I think my desire to live as environmentally friendly as possible has evolved from my upbringing. My grandparents got by with the bare minimum as they raised a large family during war times, which translated into using things sparingly and coveting any excess. Waste of anything was foolish and not tolerated so that's shaped my "green" lifestyle ever since I was a kid.

Terra Wellness said...

Hmmm, while this may sound trite, I developed a healthy life style through my yoga practice. I grew up in the Adirondack Park and was brought up to be environmentally conscious and to respect "forever wild." But it was always something I thought about in the park and not really outside of it or how a green lifestyle would affect me (my body) personally.

When I delved into my personal yoga practice and then went on to get my 200 hour certification. The tenants of Ahimsa (non harming) really resonated with me. I was never much of a religious person, but yogic philosophy really touched me. I realized that there was no point in "non-harming" the environment if I wasn't going to treat my body the same way. So I took Ahimsa off the mat. It makes me feel like I am doing something right and contributing to the greater good. I don't think you can actually help or do good in the world if you don't help yourself first.

I hope this makes sense.
Good post...and I do love your Healthy Mondays! :)

The Water Girl said...

This may sound corny, but I care about taking care of the environment because, as a progressive Christian, I believe that human beings have a sacred responsibility to care for Gods creation.
I too, have struggled in "doing enough." I find it difficult to do all the things that I would like to do, especially being young and still starting out. It takes a lot of effort to be sustainable when, say, you live in a rental and can't garden or compost or make improvements to insulation or appliances. Every time I go to the grocery store, I use my own bags. I'm using locally produced flowers and produce for my wedding. I never really feel like that's enough. Fortunately, that's one of the advantages in believing in a universal Grace. I'm not perfect, but that's alright. I'll just keep working on it.

Glue and Glitter said...

That's such a huge question, and a great one! Some of my decisions, diet-wise are health based and others environmental. I've noticed, though, that a lot of the time what's healthier for me is healthier for the planet too. That makes it much easier!

Cassie Mary said...

Like you, I had lived up until recently believing the corporations. I didn't really think I could make a difference.
Then, I kind of had an awakening moment.
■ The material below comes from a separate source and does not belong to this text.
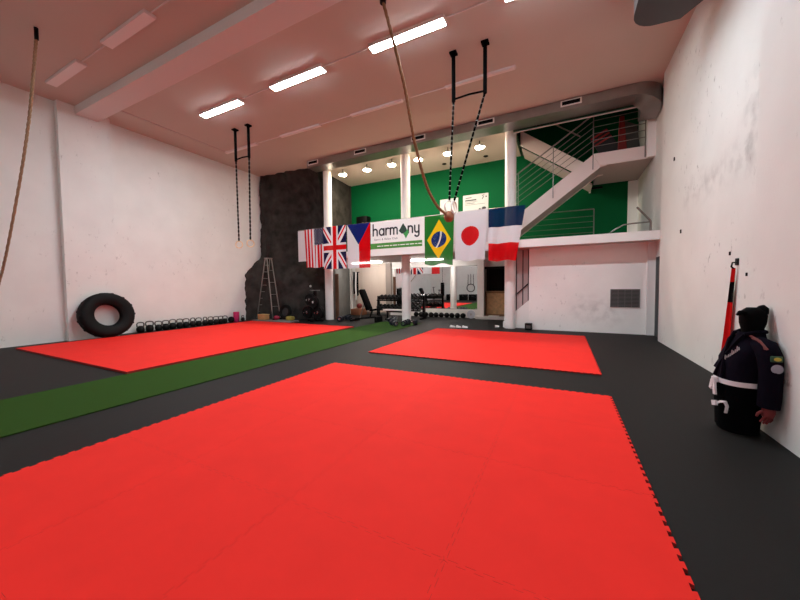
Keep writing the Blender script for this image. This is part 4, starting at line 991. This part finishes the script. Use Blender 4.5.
m = MB(); m.tube([(-12.2, -2.2, .4), (-11.7, -2.2, .5), (-11.6, -2.2, 1.05)], .04); m.tube([(-12.15, -2.2, .4), (-12.25, -2.2, 1.3)], .04); m.bx(-12.5, -12.3, -2.5, -1.9, .002, .06); m.bx(-11.6, -11.4, -2.5, -1.9, .002, .06); m.tube([(-12.4, -2.2, .05), (-11.5, -2.2, .05), (-11.7, -2.2, .5)], .035); m.build('frame', BLACK, t)
MB().box((-11.58, -2.2, 1.08), (.28, .2, .08), None, .03).build('saddle', BLKL, t); m = MB(); m.tube([(-12.15, -2.45, 1.4), (-12.3, -2.3, 1.32), (-12.3, -2.1, 1.32), (-12.15, -1.95, 1.4)], .02); m.build('handlebar', BLACK, t)
t = thing('wall_hoop', 'black ring target with straps on the rear wall, seen in the mirror', 'ring target', (-8.5, -3.36, 1.3))
m = MB(); torus(m, (-8.55, -3.34, 1.28), .4, .04, Matrix.Rotation(PI/2, 3, 'X')); m.build('hoop', BLACK, t)
for dx in (-.3, 0, .3): MB().cyl((-8.55+dx, -3.34, 1.6), (-8.55+dx*.9, -3.34, 2.7), .025, n=8).build('strap', BLACK, t)

# ------------------------------------------------------------------ camera, world, view
cam = bpy.data.cameras.new('camera'); co = bpy.data.objects.new('camera', cam); COL.objects.link(co)
F, YAW, PIT, ROL = 323.295, .4660455, .0419918, -.00946784
fw = Vector((-math.sin(YAW)*math.cos(PIT), math.cos(YAW)*math.cos(PIT), -math.sin(PIT)))
rt = Vector((math.cos(YAW), math.sin(YAW), 0)); up = rt.cross(fw)
r2 = rt*math.cos(ROL)+up*math.sin(ROL); u2 = -rt*math.sin(ROL)+up*math.cos(ROL)
Rm = Matrix((r2, u2, -fw)).transposed()
co.matrix_world = Matrix.Translation((0, 0, 1.5)) @ Rm.to_4x4()
cam.sensor_width = 36; cam.lens = F*36/800; cam.clip_start = .05; cam.clip_end = 100
S.camera = co
w = bpy.data.worlds.new('world'); S.world = w; w.use_nodes = True
w.node_tree.nodes['Background'].inputs['Color'].default_value = (.05, .05, .055, 1)
S.view_settings.view_transform = 'Standard'; S.view_settings.look = 'None'; S.view_settings.gamma = 1; S.view_settings.use_curve_mapping = False
S.view_settings.exposure = 1.92
S.cycles.use_denoising = True
S.cycles.max_bounces = 8; S.cycles.diffuse_bounces = 5; S.cycles.glossy_bounces = 4
S.cycles.sample_clamp_indirect = 6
I read "The Green Book." (It was available for $5.00 at Kohl's as Kohl's Cares for Kids merchandise.) It had a lot of astounding facts that brought everything down to an individual level for me. Since then, I've made it my goal to educate myself and truly believe I can change my life to benefit myself, the environment, and the future. It's a great feeling, and I just hope to lead by example. I want people to be able to see it can be done!

Groom2Be said...

I've been into the environment since I was a kid. My dad used to take us camping and hiking and we'd love it. I was a little older when I actually began to realize that humans were actively threatening the environment. I hadn't previously believed that grown-ups would ever do something like that.

So I try to do my best. :-)

Jennifer said...

@lingismyname - I think that's wonderful! I wish my parents had been more involved with the environment.

@Terra Wellness - I haven't had the opportunity to explore Yoga as much as I would like, but I've really enjoyed what I've tried so far. And great point! Helping yourself is an important step in helping others and the environment.

@The Water Girl - I don't think it's corny at all. :) It's great that you are incorporating your religious values into other parts of your life.

@Glue and Glitter - Great point! Buying less is also greener, which I think makes it easier to defy mass consumerism.

@Cassie Mary - Usually these books are bought by people who are ALREADY green. I love that you had the curiosity to pick one up and that it actually had an impact on your life choices.

@Groom2Be - I know what you mean. I remember being a kid thinking that adults could do no wrong - they took care of everything, but when I actually got older, I realized many of them were no more responsible than a 10 year old.